REQUEST
Only the number is wanted: how many lines of the data contain "Output"?

LISTED RECORDS
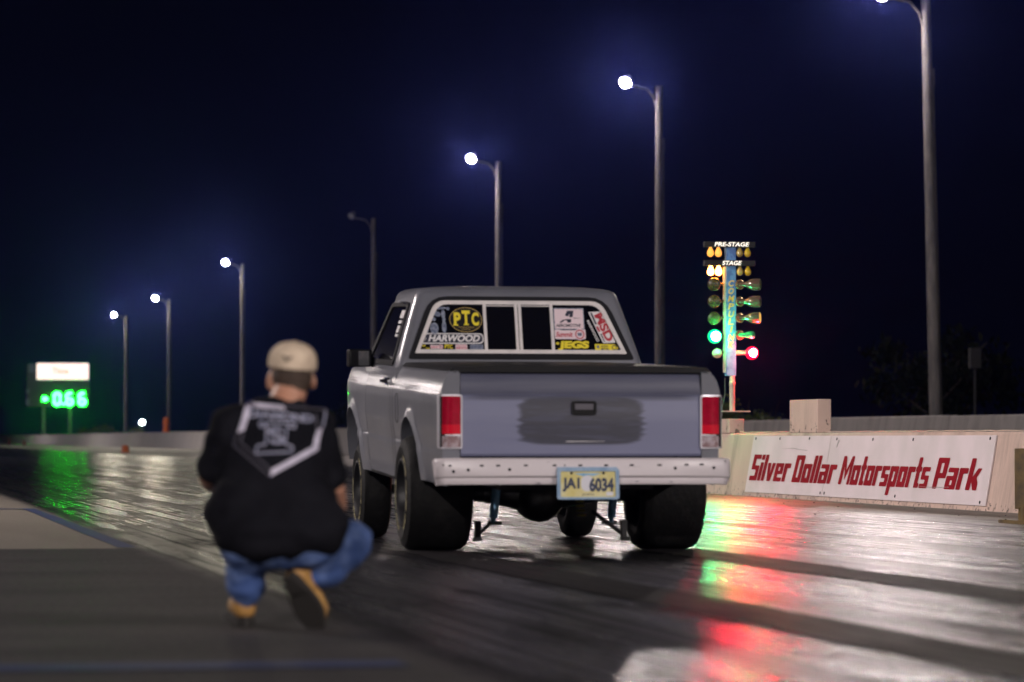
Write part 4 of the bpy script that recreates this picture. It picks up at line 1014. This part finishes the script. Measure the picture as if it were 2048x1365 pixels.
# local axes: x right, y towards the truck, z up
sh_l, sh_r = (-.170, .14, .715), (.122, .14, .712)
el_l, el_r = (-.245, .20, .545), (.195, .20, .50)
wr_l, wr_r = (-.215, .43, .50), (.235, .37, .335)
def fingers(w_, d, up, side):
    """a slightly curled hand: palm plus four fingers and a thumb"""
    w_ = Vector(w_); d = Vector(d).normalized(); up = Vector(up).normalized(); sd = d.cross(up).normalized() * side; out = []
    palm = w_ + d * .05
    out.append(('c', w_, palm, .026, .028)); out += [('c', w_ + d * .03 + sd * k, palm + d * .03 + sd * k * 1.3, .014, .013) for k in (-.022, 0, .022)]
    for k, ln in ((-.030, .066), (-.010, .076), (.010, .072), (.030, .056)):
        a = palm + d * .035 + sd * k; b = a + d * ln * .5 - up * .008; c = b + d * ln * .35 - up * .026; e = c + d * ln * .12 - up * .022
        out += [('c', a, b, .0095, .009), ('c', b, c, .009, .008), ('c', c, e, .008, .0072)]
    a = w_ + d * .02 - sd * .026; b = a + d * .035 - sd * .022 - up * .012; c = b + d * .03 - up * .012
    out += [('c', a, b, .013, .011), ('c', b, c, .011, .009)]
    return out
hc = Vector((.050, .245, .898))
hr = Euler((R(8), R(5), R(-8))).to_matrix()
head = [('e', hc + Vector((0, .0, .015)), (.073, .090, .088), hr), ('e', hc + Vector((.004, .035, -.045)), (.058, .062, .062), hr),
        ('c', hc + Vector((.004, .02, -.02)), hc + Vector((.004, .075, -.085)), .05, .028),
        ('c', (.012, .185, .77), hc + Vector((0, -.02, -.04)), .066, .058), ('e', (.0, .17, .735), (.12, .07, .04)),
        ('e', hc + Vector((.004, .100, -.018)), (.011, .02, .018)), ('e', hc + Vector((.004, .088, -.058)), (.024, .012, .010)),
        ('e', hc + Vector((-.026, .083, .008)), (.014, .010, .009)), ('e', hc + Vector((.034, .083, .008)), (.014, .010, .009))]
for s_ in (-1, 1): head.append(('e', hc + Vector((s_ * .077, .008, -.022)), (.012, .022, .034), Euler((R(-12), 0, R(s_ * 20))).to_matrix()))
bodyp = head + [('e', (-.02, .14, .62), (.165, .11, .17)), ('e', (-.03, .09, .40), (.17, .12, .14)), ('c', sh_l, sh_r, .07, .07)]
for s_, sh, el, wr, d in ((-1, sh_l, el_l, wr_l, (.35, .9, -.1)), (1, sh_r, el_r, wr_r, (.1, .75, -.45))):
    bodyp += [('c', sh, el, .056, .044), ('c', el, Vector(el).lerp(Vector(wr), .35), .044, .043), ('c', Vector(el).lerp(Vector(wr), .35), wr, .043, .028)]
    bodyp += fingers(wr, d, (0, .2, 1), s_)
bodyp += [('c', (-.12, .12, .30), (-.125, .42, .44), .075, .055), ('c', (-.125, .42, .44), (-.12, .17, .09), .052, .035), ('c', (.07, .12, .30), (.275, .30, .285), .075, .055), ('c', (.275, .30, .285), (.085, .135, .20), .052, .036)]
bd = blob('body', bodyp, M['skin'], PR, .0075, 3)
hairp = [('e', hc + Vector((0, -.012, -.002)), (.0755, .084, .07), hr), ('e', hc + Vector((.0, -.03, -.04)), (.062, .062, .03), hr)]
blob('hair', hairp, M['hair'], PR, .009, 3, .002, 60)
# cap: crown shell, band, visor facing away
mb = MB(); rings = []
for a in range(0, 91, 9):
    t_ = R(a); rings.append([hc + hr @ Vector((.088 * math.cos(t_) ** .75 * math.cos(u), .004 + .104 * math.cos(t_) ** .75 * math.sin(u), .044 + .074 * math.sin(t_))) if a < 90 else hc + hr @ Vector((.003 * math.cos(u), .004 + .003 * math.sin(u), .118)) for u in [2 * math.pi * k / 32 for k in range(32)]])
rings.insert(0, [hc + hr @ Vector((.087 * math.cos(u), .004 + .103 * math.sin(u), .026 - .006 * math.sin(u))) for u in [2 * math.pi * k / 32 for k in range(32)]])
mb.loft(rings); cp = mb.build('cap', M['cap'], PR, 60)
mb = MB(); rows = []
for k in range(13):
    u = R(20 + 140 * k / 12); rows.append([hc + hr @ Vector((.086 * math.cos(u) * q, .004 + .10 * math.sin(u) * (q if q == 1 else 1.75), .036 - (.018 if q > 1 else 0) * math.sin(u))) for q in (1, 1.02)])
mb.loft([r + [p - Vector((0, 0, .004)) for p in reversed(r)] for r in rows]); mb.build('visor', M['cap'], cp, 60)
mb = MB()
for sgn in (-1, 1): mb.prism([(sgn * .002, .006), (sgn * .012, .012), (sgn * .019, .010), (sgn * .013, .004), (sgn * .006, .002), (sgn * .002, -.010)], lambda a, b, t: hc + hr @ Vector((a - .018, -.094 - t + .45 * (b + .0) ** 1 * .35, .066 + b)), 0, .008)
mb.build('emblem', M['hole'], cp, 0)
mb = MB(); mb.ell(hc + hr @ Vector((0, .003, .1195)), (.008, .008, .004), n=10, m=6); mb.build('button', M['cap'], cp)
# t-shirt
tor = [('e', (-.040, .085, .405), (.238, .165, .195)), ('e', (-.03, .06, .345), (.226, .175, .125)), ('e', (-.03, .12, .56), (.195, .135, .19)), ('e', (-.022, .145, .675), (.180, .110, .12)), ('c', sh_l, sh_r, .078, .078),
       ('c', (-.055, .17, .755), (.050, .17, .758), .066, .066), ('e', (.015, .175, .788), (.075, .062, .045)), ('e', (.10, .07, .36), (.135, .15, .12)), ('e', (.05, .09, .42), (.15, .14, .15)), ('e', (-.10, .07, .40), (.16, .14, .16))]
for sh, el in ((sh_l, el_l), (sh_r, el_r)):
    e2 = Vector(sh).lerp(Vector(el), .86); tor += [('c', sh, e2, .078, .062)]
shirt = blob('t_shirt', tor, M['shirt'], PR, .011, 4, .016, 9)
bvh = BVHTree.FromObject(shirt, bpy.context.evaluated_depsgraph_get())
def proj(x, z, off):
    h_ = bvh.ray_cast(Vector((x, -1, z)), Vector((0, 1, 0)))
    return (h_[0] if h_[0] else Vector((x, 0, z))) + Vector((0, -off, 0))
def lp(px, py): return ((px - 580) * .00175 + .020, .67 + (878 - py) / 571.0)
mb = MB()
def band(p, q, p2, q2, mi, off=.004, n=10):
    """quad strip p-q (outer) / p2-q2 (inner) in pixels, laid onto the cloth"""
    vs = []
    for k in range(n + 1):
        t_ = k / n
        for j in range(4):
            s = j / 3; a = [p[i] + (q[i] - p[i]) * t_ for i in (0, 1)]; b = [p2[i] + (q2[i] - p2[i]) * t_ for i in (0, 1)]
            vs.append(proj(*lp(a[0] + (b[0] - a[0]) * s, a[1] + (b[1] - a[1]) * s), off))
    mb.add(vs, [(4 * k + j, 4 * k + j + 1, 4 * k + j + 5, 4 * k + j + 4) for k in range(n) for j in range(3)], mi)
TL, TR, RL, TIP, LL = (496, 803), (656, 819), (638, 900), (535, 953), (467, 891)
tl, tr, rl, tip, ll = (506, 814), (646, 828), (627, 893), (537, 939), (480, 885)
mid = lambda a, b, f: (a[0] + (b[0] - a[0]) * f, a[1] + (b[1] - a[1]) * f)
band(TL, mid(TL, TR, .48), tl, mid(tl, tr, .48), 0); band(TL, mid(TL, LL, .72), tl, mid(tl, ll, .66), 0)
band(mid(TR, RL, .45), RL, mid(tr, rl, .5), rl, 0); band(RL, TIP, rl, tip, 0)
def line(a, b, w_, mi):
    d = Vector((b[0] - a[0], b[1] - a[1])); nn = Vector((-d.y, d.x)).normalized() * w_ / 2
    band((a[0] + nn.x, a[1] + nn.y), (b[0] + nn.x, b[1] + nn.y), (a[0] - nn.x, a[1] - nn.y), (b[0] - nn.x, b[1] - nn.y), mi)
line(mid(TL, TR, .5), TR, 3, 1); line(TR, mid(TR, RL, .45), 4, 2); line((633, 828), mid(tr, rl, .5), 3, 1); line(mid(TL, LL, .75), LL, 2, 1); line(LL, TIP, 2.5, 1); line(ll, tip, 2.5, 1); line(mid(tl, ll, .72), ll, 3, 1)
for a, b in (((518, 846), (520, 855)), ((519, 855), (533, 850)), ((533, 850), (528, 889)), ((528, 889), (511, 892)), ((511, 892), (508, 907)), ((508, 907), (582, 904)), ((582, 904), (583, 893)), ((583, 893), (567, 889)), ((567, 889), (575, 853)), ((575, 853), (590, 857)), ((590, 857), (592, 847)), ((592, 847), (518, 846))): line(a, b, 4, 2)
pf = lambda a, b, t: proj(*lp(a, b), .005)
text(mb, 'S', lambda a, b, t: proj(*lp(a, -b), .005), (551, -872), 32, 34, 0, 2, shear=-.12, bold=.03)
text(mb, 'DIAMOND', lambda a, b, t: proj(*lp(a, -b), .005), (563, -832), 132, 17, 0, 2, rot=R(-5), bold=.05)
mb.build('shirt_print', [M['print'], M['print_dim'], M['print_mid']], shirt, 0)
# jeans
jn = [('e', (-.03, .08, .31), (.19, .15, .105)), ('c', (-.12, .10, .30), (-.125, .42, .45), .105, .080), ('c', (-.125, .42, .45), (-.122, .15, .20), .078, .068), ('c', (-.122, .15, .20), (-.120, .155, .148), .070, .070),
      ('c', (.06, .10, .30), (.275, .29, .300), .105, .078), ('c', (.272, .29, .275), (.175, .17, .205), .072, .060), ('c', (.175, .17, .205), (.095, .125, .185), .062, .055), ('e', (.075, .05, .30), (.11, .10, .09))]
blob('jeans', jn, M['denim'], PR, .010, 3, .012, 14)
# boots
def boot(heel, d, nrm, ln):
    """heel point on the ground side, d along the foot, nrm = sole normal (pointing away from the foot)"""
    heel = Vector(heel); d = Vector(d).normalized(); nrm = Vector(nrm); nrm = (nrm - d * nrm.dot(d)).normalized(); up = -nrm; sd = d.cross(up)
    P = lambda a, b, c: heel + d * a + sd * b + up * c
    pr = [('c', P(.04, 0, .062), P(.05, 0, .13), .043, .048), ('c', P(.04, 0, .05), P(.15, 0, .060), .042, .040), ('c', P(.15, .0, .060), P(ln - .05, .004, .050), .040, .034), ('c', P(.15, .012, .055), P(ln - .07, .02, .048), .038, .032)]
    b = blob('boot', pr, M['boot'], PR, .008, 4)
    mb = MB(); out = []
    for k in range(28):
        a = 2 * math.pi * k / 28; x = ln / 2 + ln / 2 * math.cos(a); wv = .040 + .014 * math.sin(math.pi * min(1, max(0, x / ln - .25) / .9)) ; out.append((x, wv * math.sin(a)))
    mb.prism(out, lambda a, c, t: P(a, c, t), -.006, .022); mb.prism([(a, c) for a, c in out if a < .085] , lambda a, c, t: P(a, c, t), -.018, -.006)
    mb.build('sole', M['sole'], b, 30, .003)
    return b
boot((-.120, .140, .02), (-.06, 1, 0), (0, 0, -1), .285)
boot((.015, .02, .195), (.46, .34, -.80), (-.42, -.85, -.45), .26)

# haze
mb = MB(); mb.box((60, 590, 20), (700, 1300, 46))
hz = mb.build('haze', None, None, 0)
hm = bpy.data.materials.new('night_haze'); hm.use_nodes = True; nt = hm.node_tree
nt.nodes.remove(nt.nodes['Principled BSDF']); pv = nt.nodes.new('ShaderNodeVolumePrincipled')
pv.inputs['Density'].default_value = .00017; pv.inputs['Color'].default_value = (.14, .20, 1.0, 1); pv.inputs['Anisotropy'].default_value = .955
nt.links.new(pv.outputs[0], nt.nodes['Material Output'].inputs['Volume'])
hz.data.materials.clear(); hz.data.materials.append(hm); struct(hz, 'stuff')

...

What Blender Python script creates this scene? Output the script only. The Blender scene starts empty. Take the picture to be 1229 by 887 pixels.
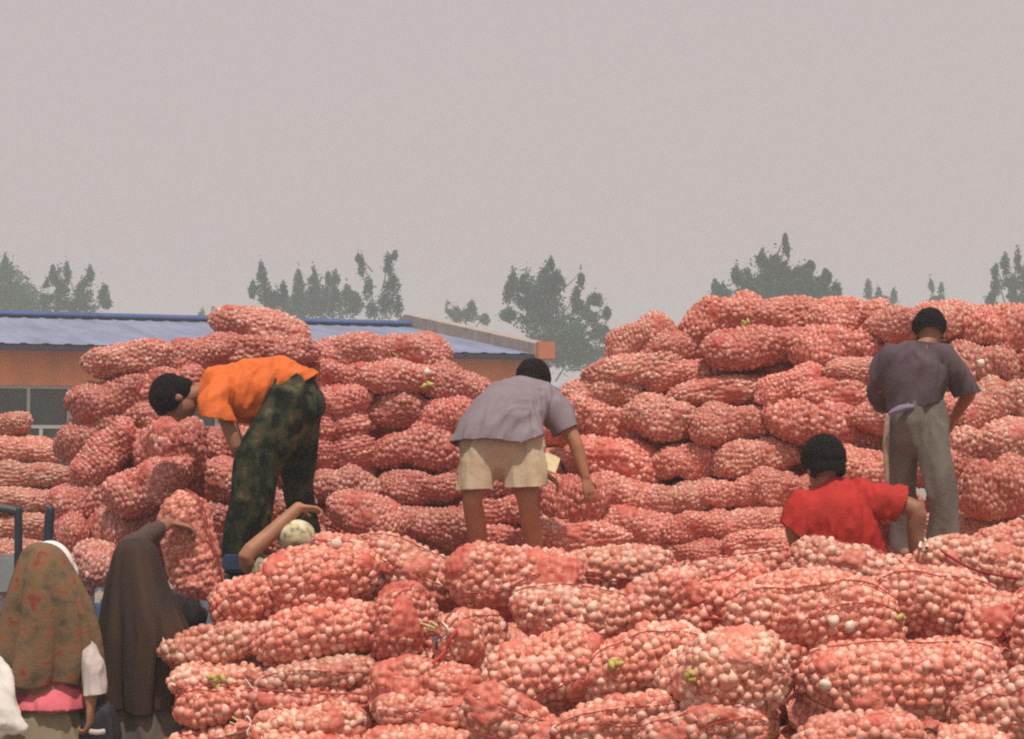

WORKED ANSWER
2